■ Task input:

-*-*-

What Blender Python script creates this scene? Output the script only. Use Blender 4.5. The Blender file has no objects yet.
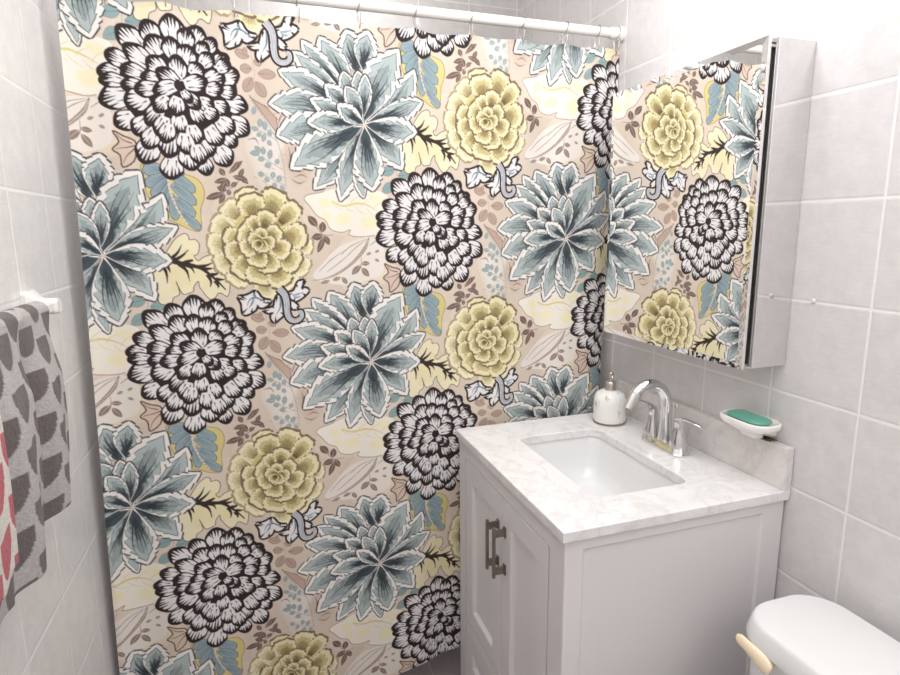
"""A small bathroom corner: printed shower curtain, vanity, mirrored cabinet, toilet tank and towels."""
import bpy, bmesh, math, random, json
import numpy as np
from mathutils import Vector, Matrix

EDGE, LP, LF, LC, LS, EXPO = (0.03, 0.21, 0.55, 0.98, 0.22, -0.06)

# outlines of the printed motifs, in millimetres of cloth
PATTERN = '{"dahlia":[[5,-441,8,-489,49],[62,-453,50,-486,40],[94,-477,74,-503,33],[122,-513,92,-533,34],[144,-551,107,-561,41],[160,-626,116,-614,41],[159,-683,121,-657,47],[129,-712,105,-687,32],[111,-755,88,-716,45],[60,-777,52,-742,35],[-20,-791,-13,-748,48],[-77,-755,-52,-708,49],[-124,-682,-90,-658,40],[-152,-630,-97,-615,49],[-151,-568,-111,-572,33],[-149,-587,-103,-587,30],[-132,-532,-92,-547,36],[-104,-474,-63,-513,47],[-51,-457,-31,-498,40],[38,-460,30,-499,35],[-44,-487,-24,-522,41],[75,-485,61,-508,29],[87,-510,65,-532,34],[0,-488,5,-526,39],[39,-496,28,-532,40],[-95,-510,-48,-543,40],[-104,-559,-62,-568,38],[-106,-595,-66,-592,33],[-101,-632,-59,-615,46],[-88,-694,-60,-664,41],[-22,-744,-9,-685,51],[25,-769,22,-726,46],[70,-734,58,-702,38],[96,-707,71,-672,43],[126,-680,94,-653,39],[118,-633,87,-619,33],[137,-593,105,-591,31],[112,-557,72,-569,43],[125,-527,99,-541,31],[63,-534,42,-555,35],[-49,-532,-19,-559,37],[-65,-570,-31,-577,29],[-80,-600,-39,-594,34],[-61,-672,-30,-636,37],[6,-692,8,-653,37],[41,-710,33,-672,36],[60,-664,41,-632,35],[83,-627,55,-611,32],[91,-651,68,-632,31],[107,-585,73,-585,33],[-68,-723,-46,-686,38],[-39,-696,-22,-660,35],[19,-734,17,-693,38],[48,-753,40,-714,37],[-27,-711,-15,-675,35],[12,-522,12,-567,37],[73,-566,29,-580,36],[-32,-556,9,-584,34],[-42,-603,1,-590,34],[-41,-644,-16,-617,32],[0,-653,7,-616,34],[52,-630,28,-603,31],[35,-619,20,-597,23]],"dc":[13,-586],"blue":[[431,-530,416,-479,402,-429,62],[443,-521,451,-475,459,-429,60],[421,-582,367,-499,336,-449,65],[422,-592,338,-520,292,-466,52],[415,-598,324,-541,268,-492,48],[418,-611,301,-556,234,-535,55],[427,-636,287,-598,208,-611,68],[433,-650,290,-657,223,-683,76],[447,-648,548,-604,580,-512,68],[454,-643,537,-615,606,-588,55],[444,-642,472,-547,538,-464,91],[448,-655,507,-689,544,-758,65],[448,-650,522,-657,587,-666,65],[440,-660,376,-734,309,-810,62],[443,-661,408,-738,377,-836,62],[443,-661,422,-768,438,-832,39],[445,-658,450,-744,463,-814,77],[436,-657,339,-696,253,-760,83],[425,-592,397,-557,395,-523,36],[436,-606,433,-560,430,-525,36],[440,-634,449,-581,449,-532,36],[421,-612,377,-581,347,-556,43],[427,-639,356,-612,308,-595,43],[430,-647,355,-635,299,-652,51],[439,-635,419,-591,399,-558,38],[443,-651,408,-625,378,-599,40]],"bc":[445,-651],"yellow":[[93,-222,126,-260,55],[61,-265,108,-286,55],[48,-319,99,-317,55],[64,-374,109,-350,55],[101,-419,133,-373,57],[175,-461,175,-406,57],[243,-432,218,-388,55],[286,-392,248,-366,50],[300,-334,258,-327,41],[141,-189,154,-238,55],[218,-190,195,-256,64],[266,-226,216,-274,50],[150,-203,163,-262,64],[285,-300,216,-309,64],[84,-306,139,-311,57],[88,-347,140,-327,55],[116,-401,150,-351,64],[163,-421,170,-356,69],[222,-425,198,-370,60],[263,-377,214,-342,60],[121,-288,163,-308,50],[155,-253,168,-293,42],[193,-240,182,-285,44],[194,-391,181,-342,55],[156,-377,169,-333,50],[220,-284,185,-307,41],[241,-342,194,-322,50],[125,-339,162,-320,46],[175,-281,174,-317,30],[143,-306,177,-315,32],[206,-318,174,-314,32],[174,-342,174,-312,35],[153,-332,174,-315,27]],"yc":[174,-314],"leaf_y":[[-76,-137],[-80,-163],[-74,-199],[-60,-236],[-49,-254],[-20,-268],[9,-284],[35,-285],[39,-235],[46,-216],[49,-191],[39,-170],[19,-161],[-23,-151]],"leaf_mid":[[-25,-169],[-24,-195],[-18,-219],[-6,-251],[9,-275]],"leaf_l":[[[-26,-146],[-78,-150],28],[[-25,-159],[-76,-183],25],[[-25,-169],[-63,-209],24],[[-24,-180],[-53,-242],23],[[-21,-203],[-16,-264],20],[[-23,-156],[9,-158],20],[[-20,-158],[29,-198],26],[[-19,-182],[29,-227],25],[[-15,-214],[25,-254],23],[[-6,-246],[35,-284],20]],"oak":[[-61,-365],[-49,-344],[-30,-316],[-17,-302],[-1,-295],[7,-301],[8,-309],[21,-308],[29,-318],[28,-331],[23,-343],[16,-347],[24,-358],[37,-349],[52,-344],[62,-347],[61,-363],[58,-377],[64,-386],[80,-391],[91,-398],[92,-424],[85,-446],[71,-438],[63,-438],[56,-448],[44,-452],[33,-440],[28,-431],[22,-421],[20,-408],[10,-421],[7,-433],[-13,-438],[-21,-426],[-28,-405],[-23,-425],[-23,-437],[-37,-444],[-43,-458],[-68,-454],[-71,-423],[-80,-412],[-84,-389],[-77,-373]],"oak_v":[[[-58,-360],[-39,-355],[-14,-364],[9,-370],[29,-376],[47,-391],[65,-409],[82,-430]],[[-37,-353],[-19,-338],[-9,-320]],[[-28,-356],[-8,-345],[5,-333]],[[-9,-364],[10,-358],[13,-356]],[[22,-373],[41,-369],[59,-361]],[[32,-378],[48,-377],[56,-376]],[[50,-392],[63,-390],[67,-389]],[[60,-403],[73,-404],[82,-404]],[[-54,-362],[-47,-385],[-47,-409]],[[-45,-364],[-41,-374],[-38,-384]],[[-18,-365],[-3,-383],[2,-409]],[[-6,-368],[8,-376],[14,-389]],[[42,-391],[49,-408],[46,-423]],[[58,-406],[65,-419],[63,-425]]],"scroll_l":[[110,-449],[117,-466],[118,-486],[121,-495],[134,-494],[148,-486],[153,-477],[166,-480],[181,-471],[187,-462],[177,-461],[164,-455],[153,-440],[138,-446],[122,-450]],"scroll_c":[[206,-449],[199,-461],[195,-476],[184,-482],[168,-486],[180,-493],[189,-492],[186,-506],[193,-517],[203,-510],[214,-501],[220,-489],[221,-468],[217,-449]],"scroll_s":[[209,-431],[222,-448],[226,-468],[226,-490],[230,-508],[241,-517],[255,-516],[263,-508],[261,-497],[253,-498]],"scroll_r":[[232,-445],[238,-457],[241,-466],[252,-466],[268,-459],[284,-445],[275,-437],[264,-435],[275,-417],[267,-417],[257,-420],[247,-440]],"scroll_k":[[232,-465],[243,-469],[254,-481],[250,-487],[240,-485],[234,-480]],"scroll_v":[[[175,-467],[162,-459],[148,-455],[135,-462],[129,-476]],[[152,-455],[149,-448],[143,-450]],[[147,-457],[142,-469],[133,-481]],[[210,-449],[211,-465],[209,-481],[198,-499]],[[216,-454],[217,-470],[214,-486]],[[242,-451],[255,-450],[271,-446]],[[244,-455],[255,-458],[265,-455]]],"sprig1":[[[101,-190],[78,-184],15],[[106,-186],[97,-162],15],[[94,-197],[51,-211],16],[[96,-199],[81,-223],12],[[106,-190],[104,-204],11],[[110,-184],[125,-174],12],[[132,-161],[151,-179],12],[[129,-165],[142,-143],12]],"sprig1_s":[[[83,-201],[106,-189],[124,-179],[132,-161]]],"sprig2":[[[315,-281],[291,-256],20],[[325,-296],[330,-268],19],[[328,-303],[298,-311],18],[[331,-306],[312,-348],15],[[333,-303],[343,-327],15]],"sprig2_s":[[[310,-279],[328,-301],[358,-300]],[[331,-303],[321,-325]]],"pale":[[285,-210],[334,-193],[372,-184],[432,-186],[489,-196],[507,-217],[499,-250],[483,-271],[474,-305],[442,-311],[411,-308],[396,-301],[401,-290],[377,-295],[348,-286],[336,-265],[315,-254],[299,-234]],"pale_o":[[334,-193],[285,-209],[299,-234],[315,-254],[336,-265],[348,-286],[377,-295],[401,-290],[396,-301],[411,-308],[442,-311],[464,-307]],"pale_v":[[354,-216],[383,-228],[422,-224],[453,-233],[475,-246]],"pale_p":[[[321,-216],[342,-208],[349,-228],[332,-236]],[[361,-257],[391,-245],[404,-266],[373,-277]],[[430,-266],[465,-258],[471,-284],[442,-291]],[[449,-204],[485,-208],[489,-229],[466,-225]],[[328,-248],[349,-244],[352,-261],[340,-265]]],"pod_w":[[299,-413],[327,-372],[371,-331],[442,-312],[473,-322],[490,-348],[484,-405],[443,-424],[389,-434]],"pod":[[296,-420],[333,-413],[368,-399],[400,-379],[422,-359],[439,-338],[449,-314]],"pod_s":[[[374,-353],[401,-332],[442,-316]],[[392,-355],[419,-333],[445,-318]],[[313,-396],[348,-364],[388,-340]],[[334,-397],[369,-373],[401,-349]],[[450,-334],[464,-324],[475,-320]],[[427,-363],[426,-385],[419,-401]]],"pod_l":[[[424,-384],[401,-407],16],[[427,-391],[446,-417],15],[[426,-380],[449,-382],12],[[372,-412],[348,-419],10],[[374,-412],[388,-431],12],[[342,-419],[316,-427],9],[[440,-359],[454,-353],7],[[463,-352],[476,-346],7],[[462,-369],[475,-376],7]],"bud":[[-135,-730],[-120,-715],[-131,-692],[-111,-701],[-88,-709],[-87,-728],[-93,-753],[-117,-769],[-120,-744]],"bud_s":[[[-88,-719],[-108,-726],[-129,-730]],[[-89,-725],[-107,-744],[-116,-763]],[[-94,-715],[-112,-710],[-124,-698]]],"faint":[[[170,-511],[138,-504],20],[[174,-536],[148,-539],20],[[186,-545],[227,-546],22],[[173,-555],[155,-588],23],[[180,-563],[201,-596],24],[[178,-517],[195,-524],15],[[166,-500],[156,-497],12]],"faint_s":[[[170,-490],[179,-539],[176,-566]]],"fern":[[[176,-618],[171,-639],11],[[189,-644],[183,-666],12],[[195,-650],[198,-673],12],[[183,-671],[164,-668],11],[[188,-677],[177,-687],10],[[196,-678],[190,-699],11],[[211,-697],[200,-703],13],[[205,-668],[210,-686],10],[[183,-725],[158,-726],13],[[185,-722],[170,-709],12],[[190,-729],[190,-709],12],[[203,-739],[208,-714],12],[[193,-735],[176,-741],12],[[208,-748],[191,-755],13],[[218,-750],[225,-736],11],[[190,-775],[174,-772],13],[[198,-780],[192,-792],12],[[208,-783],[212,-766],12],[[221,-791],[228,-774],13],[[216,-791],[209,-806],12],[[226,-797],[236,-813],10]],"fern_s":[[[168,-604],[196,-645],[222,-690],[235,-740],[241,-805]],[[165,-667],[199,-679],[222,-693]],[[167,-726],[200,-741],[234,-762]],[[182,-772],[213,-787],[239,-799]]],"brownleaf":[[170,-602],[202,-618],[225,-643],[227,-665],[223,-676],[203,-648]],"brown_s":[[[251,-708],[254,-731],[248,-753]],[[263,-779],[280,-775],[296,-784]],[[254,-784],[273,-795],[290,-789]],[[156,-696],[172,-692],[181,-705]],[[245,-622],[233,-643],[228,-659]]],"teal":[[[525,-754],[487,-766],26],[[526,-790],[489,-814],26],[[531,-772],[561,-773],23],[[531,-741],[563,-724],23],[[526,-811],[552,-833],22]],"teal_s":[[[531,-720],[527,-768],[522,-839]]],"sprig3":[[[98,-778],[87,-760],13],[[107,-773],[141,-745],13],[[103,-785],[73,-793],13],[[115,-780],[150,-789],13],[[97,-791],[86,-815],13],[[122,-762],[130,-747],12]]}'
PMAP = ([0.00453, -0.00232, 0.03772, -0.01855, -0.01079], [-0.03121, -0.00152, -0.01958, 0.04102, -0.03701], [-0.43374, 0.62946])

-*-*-

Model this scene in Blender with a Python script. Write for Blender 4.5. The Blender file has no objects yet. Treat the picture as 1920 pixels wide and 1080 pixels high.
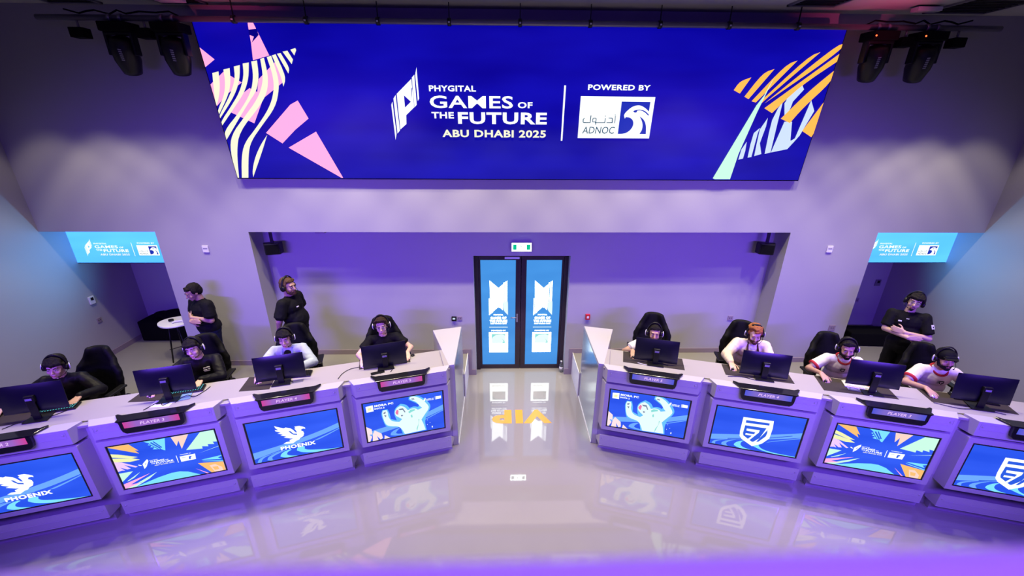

-*-*-

■ Exercise: Do not include pictures. Give again exactly the lines starting at the one with "What Blender Python" and ending at the one with "EDGE, LP, LF, LC, LS, EXPO", both included.

■ Task solution:
What Blender Python script creates this scene? Output the script only. Use Blender 4.5. The Blender file has no objects yet.
"""A small bathroom corner: printed shower curtain, vanity, mirrored cabinet, toilet tank and towels."""
import bpy, bmesh, math, random, json
import numpy as np
from mathutils import Vector, Matrix

EDGE, LP, LF, LC, LS, EXPO = (0.03, 0.21, 0.55, 0.98, 0.22, -0.06)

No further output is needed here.